Some people leave “invisible marks on your body which only you know are there,” the narrator tells us. She is speaking about men she meets and to whom she gives a fantasy life, to give an erotic charge to her own existence. They “stride across your mental landscape” and you puff them up “like balloons”. You wish they weren’t so big, but they keep you company. There are so many elegant lines in Cesca Echlin’s debut play, which was staged at the Edinburgh fringe in 2023.
Directed by Echlin, it comprises three vignettes about the erotic potential of solo fantasy and projection. The first part is about a university student and her arrogant tutor, whose indifference and harsh words enact a psychic violence. But rather than heading into Oleanna territory, the student tells us she likes it. That sadomasochistic dynamic continues into the next story, in which she confesses to a man on a dating app her desire to be demeaned. He stays virtual in her life but provides masturbatory pleasure for her nonetheless. The final tale is of a romantic attraction that again does not materialise into physical reality but takes up enormous space in her imagination.
The narrator, played by Abby McCann, has only a mic and a stool, yet captivates with her storytelling: nothing else is needed. McCann gives an immaculate performance, bringing alive lines that might otherwise sound overwrought. The play of spotlights (lighting design by Skylar Turnbull Hurd) brings its own drama, as does the music (composed by Sarah Spencer).
While the three parts have an almost magical power in themselves, they leave you dangling as a whole. Even if this is deliberate, it feels under-nourishing – a showcase of beautiful writing and performance, rather than a fully rounded story.
It is hard to see the progression within the tales: the timeframe seems to go backward, ending with the narrator at the age of 19. Is there a backward appraisal going on?
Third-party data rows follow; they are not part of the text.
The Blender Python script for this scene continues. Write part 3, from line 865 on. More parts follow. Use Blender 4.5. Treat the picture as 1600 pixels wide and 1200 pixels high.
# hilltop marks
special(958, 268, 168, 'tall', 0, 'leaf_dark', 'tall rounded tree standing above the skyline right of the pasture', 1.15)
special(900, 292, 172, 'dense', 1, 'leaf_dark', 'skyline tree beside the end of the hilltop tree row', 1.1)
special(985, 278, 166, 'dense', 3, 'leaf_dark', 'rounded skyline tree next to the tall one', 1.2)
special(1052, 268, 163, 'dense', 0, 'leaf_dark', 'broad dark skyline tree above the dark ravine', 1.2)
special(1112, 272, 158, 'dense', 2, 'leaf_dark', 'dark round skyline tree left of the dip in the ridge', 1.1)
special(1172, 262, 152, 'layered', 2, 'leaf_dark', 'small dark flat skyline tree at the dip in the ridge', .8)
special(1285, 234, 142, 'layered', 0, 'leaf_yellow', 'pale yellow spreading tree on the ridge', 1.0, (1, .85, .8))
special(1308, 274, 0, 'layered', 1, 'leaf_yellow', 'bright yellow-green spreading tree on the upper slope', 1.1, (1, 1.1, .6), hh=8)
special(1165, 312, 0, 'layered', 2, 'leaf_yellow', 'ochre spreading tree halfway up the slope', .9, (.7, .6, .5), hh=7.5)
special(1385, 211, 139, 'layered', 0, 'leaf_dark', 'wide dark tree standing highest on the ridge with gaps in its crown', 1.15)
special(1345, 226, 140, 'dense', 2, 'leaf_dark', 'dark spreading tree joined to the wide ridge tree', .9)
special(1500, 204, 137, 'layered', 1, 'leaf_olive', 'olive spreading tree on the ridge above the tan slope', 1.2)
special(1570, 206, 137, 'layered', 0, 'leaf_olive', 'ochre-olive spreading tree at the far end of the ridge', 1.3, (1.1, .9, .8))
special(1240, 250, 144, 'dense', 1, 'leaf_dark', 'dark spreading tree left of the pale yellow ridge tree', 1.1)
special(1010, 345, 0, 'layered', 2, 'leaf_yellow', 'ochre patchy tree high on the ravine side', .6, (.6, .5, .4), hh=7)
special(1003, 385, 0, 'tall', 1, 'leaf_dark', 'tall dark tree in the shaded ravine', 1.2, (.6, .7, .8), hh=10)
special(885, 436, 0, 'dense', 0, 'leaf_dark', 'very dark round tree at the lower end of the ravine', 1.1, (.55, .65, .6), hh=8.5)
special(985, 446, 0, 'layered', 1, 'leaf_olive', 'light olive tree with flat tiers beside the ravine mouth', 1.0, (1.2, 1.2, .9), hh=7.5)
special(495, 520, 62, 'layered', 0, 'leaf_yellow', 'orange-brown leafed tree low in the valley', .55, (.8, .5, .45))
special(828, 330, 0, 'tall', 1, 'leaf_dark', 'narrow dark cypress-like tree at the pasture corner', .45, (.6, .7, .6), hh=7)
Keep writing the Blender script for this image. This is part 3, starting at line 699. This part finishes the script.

It appears to be simply a celebration of fantasy and a flaunting of the control it gives the narrator. There is little analysis of how remote and unreal this kind of projection might feel, how it might steer towards narcissism or be distinguished from it. The narrator does not seem to have that level of self-reflection. She only wants to describe these events, as if to relive their erotic or masturbatory pleasures.
Yet it is still an alluring and intense piece of theatre which showcases a hugely promising writer and actor.